The game encourages you to run away from most encounters, and this is often good advice. Sometimes, enemies, especially the larger tank variety, will pursue you but get stopped by a door and clip into, but not through, it. While they’re stuck, they’re easy targets; clearly the developers didn’t intend for it to be that way, perhaps they could patch that. Dying in battle is a nuisance not only for the lengthy load times, but the spawn point is often quite a bit away from where you were, so you have to travel back to the fight zone and try it all over again. Even the manual saves don’t help with this as you’re simply dropped right back in the same “safe area” as opposed to where you, you know, actually saved at.
While combat is a significant part of the game, it’s not the majority. Solving crimes by finding clues, using the Mind Eye and Palace, and talking with NPCs is another major portion of the gameplay. There is also crafting, but like the Mind Palace, there’s not a lot of actual intentional gameplay here. By that I mean, with Mind Palace, you take snippets of notes and try to match them up to make a greater point, but this is just a matter of tapping X to find the combinations. With crafting, you find random things, often with the help of the Mind’s Eye (to see specially marked barrels, cabinets, boxes, etc) and and then, within the pause menu, you can instantly create medkits, sanity kits, firebombs, bullets, traps, and so forth. The further you go in the game, the more stuff you can make. Arbitrary limits are placed on how much of each kind of item you can carry, but the limits are reasonable, and expandable, depending on how you spend your Knowledge Points to upgrade your character. Upgrades can help you with combat, crafting, exploration, and so forth. Knowledge Points are earned via XP which you get from defeating enemies, discovering new areas, and solving cases.
As far as presentation goes, The Sinking City won’t blow you away, but it does well enough. Voice-acting is alright, graphically it’s alright, and the sounds are, you guessed it, alright. It’s nothing super good, nor super bad, but it’s sufficient. Some animations are cheesy, like when you dock your boat by pressing X at the prompt, and you’re instantly out of the boat and on the dock, skipping all motion in between. The variety of interiors of structures is at times low as well, and you’ll get a sense of deja vu at times. But overall, The Sinking City does a pretty good job with its presentation.
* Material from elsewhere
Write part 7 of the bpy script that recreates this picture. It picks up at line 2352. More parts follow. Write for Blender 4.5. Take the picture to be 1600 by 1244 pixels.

Despite all of its various shortcomings, The Sinking City still gets a lot right, and it kept me coming back. I became determined to solve the cases, discover the hidden areas of Oakmont, unlock the additional in-game costumes, and just explore. Even though the gameplay stumbles often, for me there was still enough here in terms of story and content, to keep going, and I enjoyed myself more oft than not. Ultimately, I think that with some patching, The Sinking City could really be a stand out title, easily one of or the best AA games this year. But as it plays now, The Sinking City is fairly rough around the edges and might will test your patience and sense of leniency for its shortcomings.